◆ **Stated goal**:
Pictures are not part of the copy; repeat everything else in the records exactly.

◆ **Supplied information**:
START
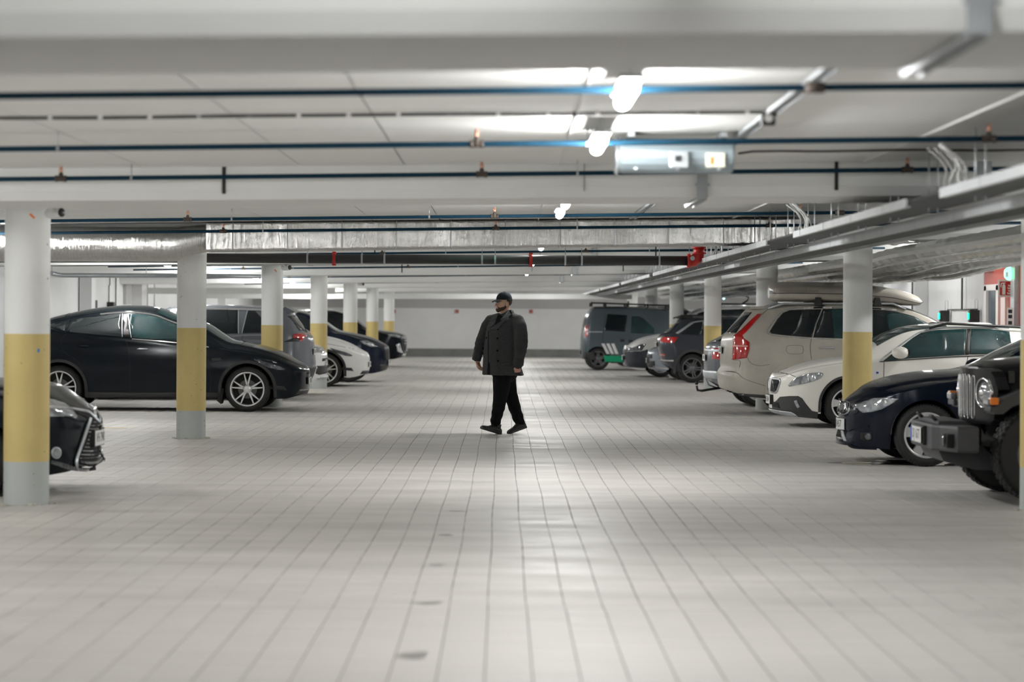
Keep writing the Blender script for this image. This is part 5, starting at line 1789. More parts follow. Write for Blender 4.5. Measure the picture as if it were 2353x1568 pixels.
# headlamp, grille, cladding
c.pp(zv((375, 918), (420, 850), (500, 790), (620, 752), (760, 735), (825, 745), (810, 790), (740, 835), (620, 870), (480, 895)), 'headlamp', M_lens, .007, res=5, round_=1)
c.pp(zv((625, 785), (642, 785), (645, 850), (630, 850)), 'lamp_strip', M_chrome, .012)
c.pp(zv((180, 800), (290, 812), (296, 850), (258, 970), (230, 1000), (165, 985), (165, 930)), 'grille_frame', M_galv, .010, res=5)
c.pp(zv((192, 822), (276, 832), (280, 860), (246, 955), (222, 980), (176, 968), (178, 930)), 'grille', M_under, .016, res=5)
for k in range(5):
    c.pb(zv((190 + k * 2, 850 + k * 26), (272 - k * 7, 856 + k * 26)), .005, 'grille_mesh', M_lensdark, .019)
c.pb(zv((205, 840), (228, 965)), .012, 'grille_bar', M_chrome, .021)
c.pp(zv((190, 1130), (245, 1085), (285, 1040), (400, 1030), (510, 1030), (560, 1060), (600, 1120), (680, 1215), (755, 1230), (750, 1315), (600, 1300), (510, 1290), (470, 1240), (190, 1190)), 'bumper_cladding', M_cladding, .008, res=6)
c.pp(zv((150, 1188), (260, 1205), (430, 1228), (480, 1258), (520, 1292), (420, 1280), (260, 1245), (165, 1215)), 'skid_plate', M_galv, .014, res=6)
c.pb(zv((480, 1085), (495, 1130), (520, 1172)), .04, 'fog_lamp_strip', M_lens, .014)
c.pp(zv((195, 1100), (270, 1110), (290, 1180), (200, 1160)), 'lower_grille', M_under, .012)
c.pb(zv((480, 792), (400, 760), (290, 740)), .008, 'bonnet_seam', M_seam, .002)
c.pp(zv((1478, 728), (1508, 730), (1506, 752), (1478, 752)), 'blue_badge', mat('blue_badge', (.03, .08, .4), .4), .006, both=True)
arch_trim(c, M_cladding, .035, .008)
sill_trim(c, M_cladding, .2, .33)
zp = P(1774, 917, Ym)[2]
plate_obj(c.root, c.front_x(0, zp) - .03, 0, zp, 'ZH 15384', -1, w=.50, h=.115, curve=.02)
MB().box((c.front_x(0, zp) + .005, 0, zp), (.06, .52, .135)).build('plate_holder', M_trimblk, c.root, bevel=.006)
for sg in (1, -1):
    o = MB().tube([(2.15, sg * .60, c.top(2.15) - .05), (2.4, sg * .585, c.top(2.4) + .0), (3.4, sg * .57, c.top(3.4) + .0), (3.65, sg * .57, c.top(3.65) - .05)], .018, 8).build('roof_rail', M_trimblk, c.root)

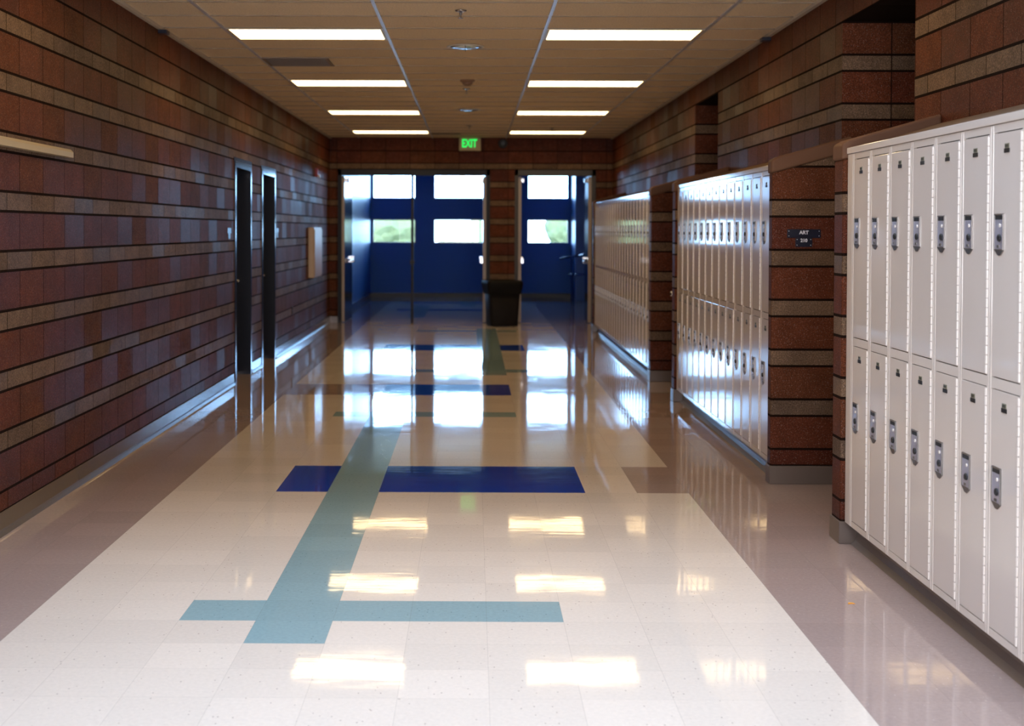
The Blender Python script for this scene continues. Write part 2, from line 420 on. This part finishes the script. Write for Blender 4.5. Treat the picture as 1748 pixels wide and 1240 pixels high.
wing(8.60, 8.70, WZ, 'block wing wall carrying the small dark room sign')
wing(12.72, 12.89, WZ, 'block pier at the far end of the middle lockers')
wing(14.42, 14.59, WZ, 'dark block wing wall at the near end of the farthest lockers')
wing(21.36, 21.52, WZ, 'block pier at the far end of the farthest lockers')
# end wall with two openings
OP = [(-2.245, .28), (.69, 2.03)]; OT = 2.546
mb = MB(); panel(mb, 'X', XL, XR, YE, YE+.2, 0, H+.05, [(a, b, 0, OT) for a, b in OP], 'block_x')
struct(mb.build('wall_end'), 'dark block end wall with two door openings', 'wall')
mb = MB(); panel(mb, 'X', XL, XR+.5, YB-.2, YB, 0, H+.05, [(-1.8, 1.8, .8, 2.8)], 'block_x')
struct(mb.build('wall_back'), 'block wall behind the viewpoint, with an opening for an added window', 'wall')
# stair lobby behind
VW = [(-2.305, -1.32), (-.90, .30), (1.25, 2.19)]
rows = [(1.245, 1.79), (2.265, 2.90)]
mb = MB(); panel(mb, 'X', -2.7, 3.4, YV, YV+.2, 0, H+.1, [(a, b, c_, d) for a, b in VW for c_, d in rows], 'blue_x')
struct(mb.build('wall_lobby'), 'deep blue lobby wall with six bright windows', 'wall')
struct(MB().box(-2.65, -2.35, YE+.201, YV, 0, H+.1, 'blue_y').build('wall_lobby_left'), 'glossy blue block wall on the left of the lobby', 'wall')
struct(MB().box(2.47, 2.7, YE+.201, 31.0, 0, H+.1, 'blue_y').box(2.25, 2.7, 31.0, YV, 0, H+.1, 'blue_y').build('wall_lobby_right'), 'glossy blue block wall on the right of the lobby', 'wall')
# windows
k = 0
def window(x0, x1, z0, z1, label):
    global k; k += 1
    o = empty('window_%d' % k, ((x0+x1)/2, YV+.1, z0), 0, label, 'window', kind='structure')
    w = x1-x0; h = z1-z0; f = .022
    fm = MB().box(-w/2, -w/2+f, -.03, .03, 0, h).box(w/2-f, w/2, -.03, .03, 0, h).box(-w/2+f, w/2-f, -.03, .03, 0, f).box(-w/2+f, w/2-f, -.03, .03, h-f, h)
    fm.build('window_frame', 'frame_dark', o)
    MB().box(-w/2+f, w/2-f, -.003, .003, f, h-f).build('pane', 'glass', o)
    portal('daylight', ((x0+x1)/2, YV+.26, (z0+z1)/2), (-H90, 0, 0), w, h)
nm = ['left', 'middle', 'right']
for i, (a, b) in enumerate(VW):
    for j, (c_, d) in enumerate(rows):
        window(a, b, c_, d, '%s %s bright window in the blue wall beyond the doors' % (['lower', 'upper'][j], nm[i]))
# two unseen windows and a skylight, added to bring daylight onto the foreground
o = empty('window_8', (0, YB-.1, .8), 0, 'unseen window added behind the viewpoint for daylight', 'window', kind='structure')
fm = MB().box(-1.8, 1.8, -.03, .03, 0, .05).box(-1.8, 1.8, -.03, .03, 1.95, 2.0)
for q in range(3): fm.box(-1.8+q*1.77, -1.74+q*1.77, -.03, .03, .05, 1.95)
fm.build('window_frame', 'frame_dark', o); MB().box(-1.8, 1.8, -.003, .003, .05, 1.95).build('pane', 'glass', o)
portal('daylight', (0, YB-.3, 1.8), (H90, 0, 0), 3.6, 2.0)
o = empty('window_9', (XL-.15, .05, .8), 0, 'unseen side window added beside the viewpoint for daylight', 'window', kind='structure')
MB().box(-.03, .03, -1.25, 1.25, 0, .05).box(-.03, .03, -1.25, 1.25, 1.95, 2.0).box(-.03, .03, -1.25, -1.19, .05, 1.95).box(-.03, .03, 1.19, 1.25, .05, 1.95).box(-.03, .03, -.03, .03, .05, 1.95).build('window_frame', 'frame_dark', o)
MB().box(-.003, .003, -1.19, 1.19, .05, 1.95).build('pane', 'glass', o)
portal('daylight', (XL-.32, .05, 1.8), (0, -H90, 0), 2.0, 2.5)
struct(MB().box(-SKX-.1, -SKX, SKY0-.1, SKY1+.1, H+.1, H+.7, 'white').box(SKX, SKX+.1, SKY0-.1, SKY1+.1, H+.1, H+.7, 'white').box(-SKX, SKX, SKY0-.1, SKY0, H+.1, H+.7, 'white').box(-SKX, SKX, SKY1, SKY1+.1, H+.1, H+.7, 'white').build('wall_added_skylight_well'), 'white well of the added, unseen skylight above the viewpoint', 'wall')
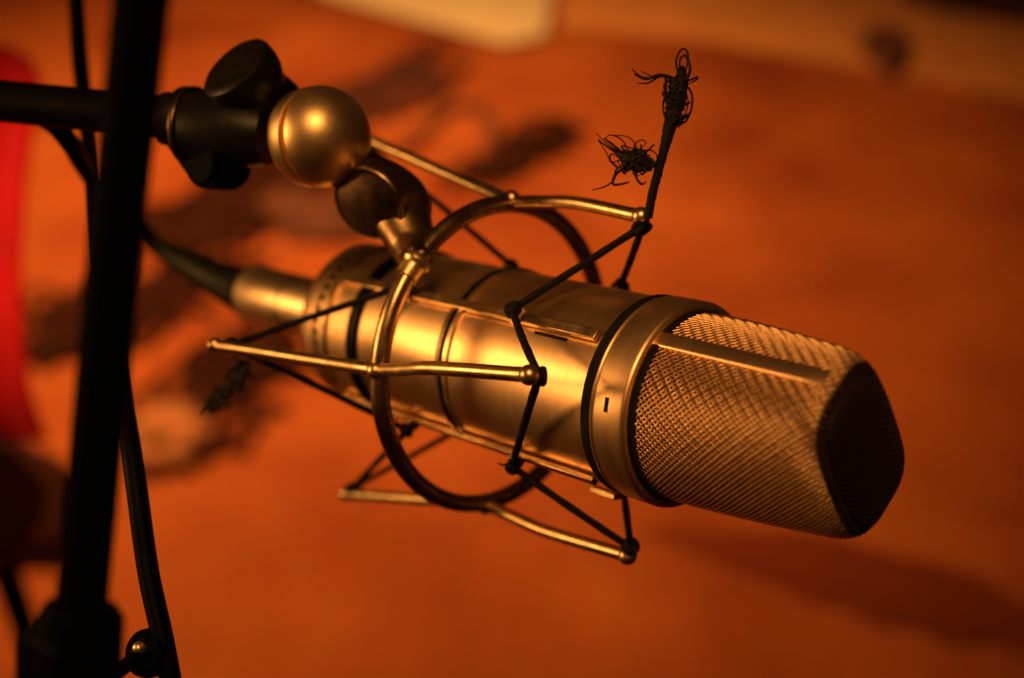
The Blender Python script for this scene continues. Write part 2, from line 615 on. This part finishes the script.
END
◆ **Response for this exercise**:
Keep writing the Blender script for this image. This is part 5, starting at line 1789. More parts follow. Write for Blender 4.5. Measure the picture as if it were 2353x1568 pixels.
# headlamp, grille, cladding
c.pp(zv((375, 918), (420, 850), (500, 790), (620, 752), (760, 735), (825, 745), (810, 790), (740, 835), (620, 870), (480, 895)), 'headlamp', M_lens, .007, res=5, round_=1)
c.pp(zv((625, 785), (642, 785), (645, 850), (630, 850)), 'lamp_strip', M_chrome, .012)
c.pp(zv((180, 800), (290, 812), (296, 850), (258, 970), (230, 1000), (165, 985), (165, 930)), 'grille_frame', M_galv, .010, res=5)
c.pp(zv((192, 822), (276, 832), (280, 860), (246, 955), (222, 980), (176, 968), (178, 930)), 'grille', M_under, .016, res=5)
for k in range(5):
    c.pb(zv((190 + k * 2, 850 + k * 26), (272 - k * 7, 856 + k * 26)), .005, 'grille_mesh', M_lensdark, .019)
c.pb(zv((205, 840), (228, 965)), .012, 'grille_bar', M_chrome, .021)
c.pp(zv((190, 1130), (245, 1085), (285, 1040), (400, 1030), (510, 1030), (560, 1060), (600, 1120), (680, 1215), (755, 1230), (750, 1315), (600, 1300), (510, 1290), (470, 1240), (190, 1190)), 'bumper_cladding', M_cladding, .008, res=6)
c.pp(zv((150, 1188), (260, 1205), (430, 1228), (480, 1258), (520, 1292), (420, 1280), (260, 1245), (165, 1215)), 'skid_plate', M_galv, .014, res=6)
c.pb(zv((480, 1085), (495, 1130), (520, 1172)), .04, 'fog_lamp_strip', M_lens, .014)
c.pp(zv((195, 1100), (270, 1110), (290, 1180), (200, 1160)), 'lower_grille', M_under, .012)
c.pb(zv((480, 792), (400, 760), (290, 740)), .008, 'bonnet_seam', M_seam, .002)
c.pp(zv((1478, 728), (1508, 730), (1506, 752), (1478, 752)), 'blue_badge', mat('blue_badge', (.03, .08, .4), .4), .006, both=True)
arch_trim(c, M_cladding, .035, .008)
sill_trim(c, M_cladding, .2, .33)
zp = P(1774, 917, Ym)[2]
plate_obj(c.root, c.front_x(0, zp) - .03, 0, zp, 'ZH 15384', -1, w=.50, h=.115, curve=.02)
MB().box((c.front_x(0, zp) + .005, 0, zp), (.06, .52, .135)).build('plate_holder', M_trimblk, c.root, bevel=.006)
for sg in (1, -1):
    o = MB().tube([(2.15, sg * .60, c.top(2.15) - .05), (2.4, sg * .585, c.top(2.4) + .0), (3.4, sg * .57, c.top(3.4) + .0), (3.65, sg * .57, c.top(3.65) - .05)], .018, 8).build('roof_rail', M_trimblk, c.root)

The Blender Python script for this scene continues. Write part 2, from line 420 on. This part finishes the script. Write for Blender 4.5. Treat the picture as 1748 pixels wide and 1240 pixels high.
wing(8.60, 8.70, WZ, 'block wing wall carrying the small dark room sign')
wing(12.72, 12.89, WZ, 'block pier at the far end of the middle lockers')
wing(14.42, 14.59, WZ, 'dark block wing wall at the near end of the farthest lockers')
wing(21.36, 21.52, WZ, 'block pier at the far end of the farthest lockers')
# end wall with two openings
OP = [(-2.245, .28), (.69, 2.03)]; OT = 2.546
mb = MB(); panel(mb, 'X', XL, XR, YE, YE+.2, 0, H+.05, [(a, b, 0, OT) for a, b in OP], 'block_x')
struct(mb.build('wall_end'), 'dark block end wall with two door openings', 'wall')
mb = MB(); panel(mb, 'X', XL, XR+.5, YB-.2, YB, 0, H+.05, [(-1.8, 1.8, .8, 2.8)], 'block_x')
struct(mb.build('wall_back'), 'block wall behind the viewpoint, with an opening for an added window', 'wall')
# stair lobby behind
VW = [(-2.305, -1.32), (-.90, .30), (1.25, 2.19)]
rows = [(1.245, 1.79), (2.265, 2.90)]
mb = MB(); panel(mb, 'X', -2.7, 3.4, YV, YV+.2, 0, H+.1, [(a, b, c_, d) for a, b in VW for c_, d in rows], 'blue_x')
struct(mb.build('wall_lobby'), 'deep blue lobby wall with six bright windows', 'wall')
struct(MB().box(-2.65, -2.35, YE+.201, YV, 0, H+.1, 'blue_y').build('wall_lobby_left'), 'glossy blue block wall on the left of the lobby', 'wall')
struct(MB().box(2.47, 2.7, YE+.201, 31.0, 0, H+.1, 'blue_y').box(2.25, 2.7, 31.0, YV, 0, H+.1, 'blue_y').build('wall_lobby_right'), 'glossy blue block wall on the right of the lobby', 'wall')
# windows
k = 0
def window(x0, x1, z0, z1, label):
    global k; k += 1
    o = empty('window_%d' % k, ((x0+x1)/2, YV+.1, z0), 0, label, 'window', kind='structure')
    w = x1-x0; h = z1-z0; f = .022
    fm = MB().box(-w/2, -w/2+f, -.03, .03, 0, h).box(w/2-f, w/2, -.03, .03, 0, h).box(-w/2+f, w/2-f, -.03, .03, 0, f).box(-w/2+f, w/2-f, -.03, .03, h-f, h)
    fm.build('window_frame', 'frame_dark', o)
    MB().box(-w/2+f, w/2-f, -.003, .003, f, h-f).build('pane', 'glass', o)
    portal('daylight', ((x0+x1)/2, YV+.26, (z0+z1)/2), (-H90, 0, 0), w, h)
nm = ['left', 'middle', 'right']
for i, (a, b) in enumerate(VW):
    for j, (c_, d) in enumerate(rows):
        window(a, b, c_, d, '%s %s bright window in the blue wall beyond the doors' % (['lower', 'upper'][j], nm[i]))
# two unseen windows and a skylight, added to bring daylight onto the foreground
o = empty('window_8', (0, YB-.1, .8), 0, 'unseen window added behind the viewpoint for daylight', 'window', kind='structure')
fm = MB().box(-1.8, 1.8, -.03, .03, 0, .05).box(-1.8, 1.8, -.03, .03, 1.95, 2.0)
for q in range(3): fm.box(-1.8+q*1.77, -1.74+q*1.77, -.03, .03, .05, 1.95)
fm.build('window_frame', 'frame_dark', o); MB().box(-1.8, 1.8, -.003, .003, .05, 1.95).build('pane', 'glass', o)
portal('daylight', (0, YB-.3, 1.8), (H90, 0, 0), 3.6, 2.0)
o = empty('window_9', (XL-.15, .05, .8), 0, 'unseen side window added beside the viewpoint for daylight', 'window', kind='structure')
MB().box(-.03, .03, -1.25, 1.25, 0, .05).box(-.03, .03, -1.25, 1.25, 1.95, 2.0).box(-.03, .03, -1.25, -1.19, .05, 1.95).box(-.03, .03, 1.19, 1.25, .05, 1.95).box(-.03, .03, -.03, .03, .05, 1.95).build('window_frame', 'frame_dark', o)
MB().box(-.003, .003, -1.19, 1.19, .05, 1.95).build('pane', 'glass', o)
portal('daylight', (XL-.32, .05, 1.8), (0, -H90, 0), 2.0, 2.5)
struct(MB().box(-SKX-.1, -SKX, SKY0-.1, SKY1+.1, H+.1, H+.7, 'white').box(SKX, SKX+.1, SKY0-.1, SKY1+.1, H+.1, H+.7, 'white').box(-SKX, SKX, SKY0-.1, SKY0, H+.1, H+.7, 'white').box(-SKX, SKX, SKY1, SKY1+.1, H+.1, H+.7, 'white').build('wall_added_skylight_well'), 'white well of the added, unseen skylight above the viewpoint', 'wall')
The Blender Python script for this scene continues. Write part 2, from line 615 on. This part finishes the script.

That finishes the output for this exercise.